━━━ ENTRIES

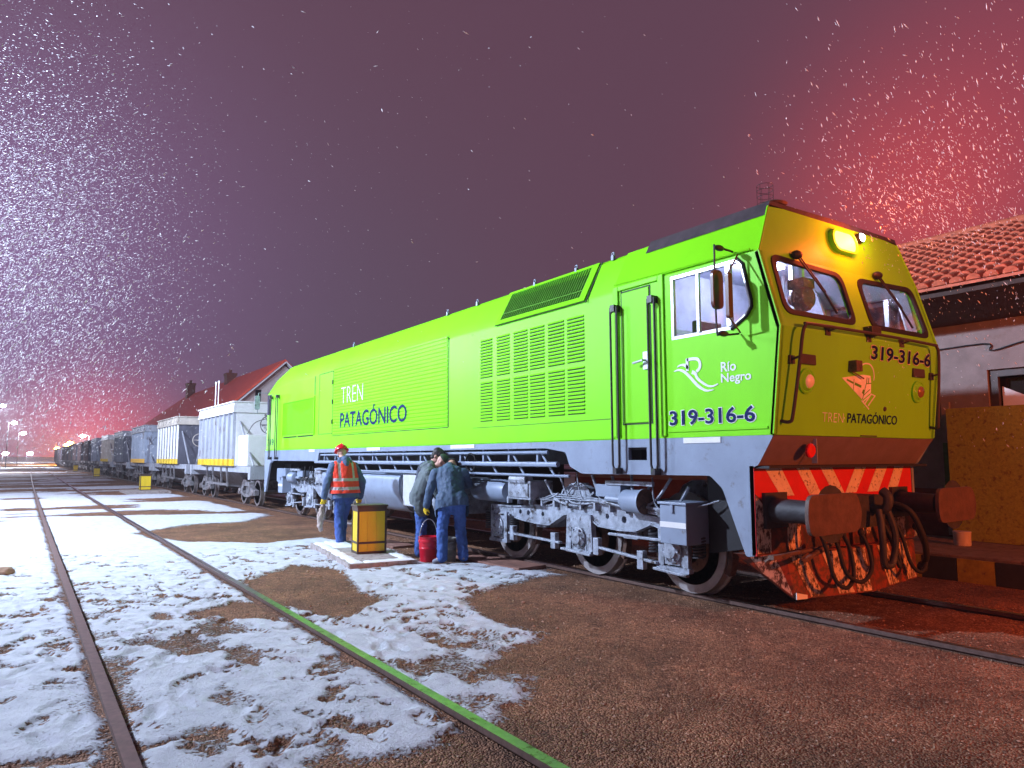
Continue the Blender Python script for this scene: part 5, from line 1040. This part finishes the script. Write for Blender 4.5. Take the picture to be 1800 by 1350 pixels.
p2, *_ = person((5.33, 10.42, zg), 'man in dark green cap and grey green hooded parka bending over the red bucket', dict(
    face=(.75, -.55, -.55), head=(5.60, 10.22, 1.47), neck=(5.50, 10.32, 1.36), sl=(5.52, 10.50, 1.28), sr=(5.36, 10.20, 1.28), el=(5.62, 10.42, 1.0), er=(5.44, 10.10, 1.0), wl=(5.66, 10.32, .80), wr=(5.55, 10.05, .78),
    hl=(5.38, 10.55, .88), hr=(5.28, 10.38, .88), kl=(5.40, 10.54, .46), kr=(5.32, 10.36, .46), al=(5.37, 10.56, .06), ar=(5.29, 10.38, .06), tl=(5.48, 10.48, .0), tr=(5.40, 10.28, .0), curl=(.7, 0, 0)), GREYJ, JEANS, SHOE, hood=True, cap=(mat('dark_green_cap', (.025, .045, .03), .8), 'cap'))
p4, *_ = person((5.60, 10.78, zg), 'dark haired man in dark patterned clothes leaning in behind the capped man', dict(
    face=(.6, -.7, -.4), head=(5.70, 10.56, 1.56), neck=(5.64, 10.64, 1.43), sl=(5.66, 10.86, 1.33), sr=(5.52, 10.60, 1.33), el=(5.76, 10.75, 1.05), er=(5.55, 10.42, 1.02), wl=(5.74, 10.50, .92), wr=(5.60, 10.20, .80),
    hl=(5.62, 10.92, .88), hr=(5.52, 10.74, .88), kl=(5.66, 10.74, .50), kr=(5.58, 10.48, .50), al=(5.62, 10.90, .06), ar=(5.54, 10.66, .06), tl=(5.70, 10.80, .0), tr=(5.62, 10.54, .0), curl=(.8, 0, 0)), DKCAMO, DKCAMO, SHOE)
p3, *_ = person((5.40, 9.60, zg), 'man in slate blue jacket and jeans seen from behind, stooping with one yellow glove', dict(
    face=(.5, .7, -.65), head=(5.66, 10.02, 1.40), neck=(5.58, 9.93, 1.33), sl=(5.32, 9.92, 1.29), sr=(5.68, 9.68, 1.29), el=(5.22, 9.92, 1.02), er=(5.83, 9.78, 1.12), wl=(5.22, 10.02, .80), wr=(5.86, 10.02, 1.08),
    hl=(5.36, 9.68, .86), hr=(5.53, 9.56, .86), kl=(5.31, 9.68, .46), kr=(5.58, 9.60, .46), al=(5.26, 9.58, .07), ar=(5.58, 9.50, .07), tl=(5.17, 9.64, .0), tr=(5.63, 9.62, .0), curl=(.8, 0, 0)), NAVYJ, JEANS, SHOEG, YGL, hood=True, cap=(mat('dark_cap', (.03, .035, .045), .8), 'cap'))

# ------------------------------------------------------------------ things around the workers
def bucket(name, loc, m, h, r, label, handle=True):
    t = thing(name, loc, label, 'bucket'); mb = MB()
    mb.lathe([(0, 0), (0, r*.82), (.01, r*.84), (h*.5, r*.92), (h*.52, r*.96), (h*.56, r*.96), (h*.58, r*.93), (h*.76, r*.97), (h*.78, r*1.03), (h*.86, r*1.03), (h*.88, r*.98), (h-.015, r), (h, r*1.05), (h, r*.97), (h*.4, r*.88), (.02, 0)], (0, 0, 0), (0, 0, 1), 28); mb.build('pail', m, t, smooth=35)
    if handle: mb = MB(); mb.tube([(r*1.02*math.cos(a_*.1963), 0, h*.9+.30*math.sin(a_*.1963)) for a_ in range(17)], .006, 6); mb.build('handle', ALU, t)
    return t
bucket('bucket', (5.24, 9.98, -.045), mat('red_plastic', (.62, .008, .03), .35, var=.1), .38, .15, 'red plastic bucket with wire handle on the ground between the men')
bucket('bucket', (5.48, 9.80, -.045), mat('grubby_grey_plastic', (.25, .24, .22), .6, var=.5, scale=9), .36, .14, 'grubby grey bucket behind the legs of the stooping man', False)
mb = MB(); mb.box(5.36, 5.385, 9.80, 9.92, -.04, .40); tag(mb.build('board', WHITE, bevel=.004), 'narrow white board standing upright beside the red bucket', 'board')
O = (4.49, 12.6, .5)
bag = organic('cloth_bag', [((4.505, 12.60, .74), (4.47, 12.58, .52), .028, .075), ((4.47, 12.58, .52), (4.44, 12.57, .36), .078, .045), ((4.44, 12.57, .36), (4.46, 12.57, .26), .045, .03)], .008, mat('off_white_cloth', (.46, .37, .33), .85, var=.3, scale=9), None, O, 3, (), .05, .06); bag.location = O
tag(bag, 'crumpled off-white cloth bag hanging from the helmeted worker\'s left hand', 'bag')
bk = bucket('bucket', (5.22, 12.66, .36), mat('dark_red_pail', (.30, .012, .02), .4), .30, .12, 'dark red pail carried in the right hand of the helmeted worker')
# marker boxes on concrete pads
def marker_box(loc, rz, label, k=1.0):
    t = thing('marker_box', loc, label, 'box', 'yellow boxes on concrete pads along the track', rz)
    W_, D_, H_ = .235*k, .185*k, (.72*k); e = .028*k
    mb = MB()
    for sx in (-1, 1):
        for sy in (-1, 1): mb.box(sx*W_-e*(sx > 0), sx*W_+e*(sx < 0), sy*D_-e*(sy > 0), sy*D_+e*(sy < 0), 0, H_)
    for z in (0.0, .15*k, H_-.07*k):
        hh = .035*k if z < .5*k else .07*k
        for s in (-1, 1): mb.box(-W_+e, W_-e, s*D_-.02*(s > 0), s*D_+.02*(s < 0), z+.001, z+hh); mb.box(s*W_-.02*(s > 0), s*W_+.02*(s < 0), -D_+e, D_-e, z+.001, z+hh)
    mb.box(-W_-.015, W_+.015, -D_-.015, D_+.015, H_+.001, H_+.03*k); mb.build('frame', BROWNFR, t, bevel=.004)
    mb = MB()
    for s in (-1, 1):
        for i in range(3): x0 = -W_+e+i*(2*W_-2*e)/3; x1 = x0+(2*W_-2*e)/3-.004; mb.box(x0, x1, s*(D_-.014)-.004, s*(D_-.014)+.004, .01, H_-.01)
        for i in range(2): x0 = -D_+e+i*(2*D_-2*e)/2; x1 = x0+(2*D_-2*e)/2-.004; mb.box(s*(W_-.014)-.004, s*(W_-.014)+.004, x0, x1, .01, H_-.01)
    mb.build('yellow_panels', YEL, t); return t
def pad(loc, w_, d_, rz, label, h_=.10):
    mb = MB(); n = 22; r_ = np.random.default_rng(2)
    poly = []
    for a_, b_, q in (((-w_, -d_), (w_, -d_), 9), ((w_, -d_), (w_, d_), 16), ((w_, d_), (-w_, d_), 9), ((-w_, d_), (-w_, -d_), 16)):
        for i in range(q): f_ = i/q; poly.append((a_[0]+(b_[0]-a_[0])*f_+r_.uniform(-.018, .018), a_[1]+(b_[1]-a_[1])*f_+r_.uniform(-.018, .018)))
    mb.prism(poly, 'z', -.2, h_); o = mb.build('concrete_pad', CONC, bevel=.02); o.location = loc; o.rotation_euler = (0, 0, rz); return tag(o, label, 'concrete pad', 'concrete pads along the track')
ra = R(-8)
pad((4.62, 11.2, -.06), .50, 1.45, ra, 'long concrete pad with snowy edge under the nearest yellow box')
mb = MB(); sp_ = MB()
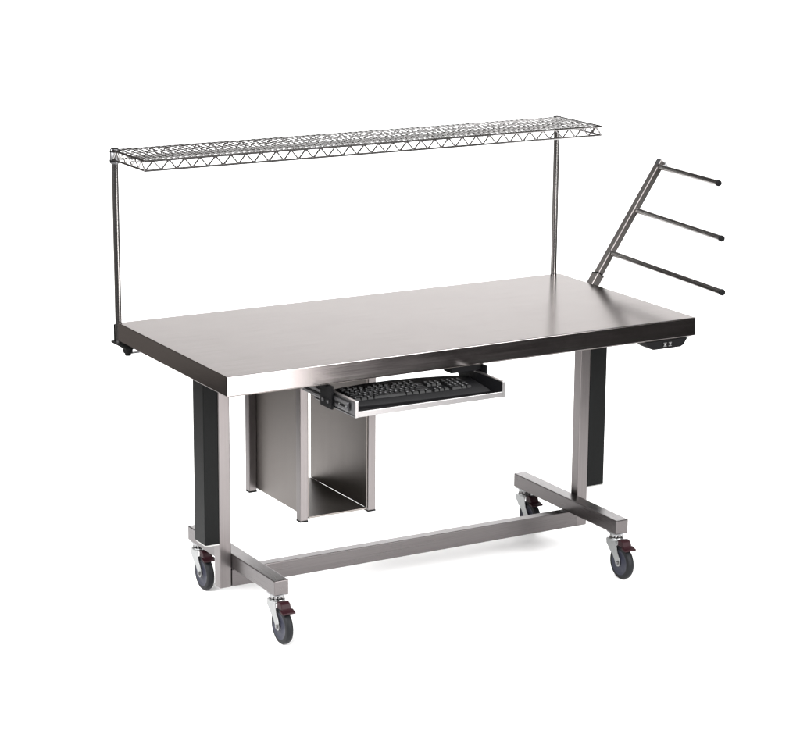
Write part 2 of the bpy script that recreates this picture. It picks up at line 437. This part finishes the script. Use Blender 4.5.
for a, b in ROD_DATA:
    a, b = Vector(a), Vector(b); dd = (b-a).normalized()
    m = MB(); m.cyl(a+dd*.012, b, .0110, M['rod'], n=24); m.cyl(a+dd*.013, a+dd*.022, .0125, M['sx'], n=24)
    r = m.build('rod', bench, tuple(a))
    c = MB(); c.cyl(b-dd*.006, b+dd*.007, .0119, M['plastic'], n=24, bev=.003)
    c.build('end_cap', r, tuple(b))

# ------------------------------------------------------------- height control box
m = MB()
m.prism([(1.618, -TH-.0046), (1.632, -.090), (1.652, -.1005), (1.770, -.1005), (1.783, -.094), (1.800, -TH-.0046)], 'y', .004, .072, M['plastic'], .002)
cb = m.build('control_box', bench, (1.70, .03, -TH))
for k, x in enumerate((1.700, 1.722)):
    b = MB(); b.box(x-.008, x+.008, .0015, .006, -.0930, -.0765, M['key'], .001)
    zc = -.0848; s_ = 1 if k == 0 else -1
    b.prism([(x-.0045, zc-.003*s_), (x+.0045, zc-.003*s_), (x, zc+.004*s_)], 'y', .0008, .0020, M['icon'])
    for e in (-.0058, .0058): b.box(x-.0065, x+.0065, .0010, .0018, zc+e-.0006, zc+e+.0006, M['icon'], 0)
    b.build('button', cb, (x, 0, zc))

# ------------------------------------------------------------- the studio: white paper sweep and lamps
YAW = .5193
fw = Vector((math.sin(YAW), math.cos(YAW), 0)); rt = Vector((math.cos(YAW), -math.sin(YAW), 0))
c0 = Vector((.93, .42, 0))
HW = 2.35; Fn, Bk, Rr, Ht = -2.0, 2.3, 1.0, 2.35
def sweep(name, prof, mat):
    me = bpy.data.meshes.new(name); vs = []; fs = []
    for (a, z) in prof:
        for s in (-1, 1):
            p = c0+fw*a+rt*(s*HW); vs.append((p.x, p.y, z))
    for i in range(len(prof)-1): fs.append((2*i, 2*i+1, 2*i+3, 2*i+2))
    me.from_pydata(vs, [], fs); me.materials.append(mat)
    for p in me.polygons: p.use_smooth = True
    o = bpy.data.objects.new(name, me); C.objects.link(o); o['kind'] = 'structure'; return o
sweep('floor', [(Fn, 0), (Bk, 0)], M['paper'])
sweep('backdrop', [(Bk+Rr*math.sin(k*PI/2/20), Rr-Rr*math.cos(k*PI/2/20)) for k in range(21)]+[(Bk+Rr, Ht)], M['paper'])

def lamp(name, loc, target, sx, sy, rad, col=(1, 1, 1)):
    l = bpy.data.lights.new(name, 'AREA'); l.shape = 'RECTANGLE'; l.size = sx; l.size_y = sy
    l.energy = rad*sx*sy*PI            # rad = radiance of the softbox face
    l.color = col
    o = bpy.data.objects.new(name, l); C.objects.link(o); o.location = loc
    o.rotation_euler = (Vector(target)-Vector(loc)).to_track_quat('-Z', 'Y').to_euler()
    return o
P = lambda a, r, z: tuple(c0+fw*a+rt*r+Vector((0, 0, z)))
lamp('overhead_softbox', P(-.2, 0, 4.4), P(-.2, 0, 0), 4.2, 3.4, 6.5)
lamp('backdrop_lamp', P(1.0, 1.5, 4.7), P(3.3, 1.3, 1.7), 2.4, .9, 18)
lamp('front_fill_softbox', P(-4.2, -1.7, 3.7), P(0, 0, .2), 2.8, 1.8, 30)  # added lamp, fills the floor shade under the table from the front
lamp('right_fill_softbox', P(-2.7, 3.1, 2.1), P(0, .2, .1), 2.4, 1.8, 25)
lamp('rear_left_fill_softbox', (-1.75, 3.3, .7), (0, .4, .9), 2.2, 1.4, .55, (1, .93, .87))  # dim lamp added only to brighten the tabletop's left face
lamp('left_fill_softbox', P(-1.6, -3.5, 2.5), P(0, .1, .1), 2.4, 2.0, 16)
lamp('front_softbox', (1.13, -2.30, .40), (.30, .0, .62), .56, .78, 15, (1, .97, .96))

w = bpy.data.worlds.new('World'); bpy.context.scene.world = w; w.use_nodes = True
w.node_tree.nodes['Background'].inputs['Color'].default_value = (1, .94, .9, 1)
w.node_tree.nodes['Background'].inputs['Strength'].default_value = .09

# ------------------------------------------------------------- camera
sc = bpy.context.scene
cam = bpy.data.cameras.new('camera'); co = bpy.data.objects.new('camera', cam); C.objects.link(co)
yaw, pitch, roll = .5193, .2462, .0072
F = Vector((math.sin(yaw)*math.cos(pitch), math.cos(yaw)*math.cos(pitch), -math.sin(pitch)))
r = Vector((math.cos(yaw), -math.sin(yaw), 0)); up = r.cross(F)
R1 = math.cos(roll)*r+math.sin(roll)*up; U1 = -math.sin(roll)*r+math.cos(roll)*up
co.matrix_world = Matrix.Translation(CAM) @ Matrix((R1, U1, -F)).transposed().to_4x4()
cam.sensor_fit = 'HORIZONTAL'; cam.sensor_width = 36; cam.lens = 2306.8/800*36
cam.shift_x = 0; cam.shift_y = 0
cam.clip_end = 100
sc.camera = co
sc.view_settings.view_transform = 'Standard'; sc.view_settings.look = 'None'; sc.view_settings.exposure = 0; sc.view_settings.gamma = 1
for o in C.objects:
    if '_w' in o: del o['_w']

━━━━━━

▶ [EXERCISE]: Look above for the line that contains "Write part 2". Starting there, transcribe every line exactly until you have copied the line that contains "b.build('button', cb, (x, 0, zc))".

▶ [WRITTEN ANSWER]:
Write part 2 of the bpy script that recreates this picture. It picks up at line 437. This part finishes the script. Use Blender 4.5.
for a, b in ROD_DATA:
    a, b = Vector(a), Vector(b); dd = (b-a).normalized()
    m = MB(); m.cyl(a+dd*.012, b, .0110, M['rod'], n=24); m.cyl(a+dd*.013, a+dd*.022, .0125, M['sx'], n=24)
    r = m.build('rod', bench, tuple(a))
    c = MB(); c.cyl(b-dd*.006, b+dd*.007, .0119, M['plastic'], n=24, bev=.003)
    c.build('end_cap', r, tuple(b))

# ------------------------------------------------------------- height control box
m = MB()
m.prism([(1.618, -TH-.0046), (1.632, -.090), (1.652, -.1005), (1.770, -.1005), (1.783, -.094), (1.800, -TH-.0046)], 'y', .004, .072, M['plastic'], .002)
cb = m.build('control_box', bench, (1.70, .03, -TH))
for k, x in enumerate((1.700, 1.722)):
    b = MB(); b.box(x-.008, x+.008, .0015, .006, -.0930, -.0765, M['key'], .001)
    zc = -.0848; s_ = 1 if k == 0 else -1
    b.prism([(x-.0045, zc-.003*s_), (x+.0045, zc-.003*s_), (x, zc+.004*s_)], 'y', .0008, .0020, M['icon'])
    for e in (-.0058, .0058): b.box(x-.0065, x+.0065, .0010, .0018, zc+e-.0006, zc+e+.0006, M['icon'], 0)
    b.build('button', cb, (x, 0, zc))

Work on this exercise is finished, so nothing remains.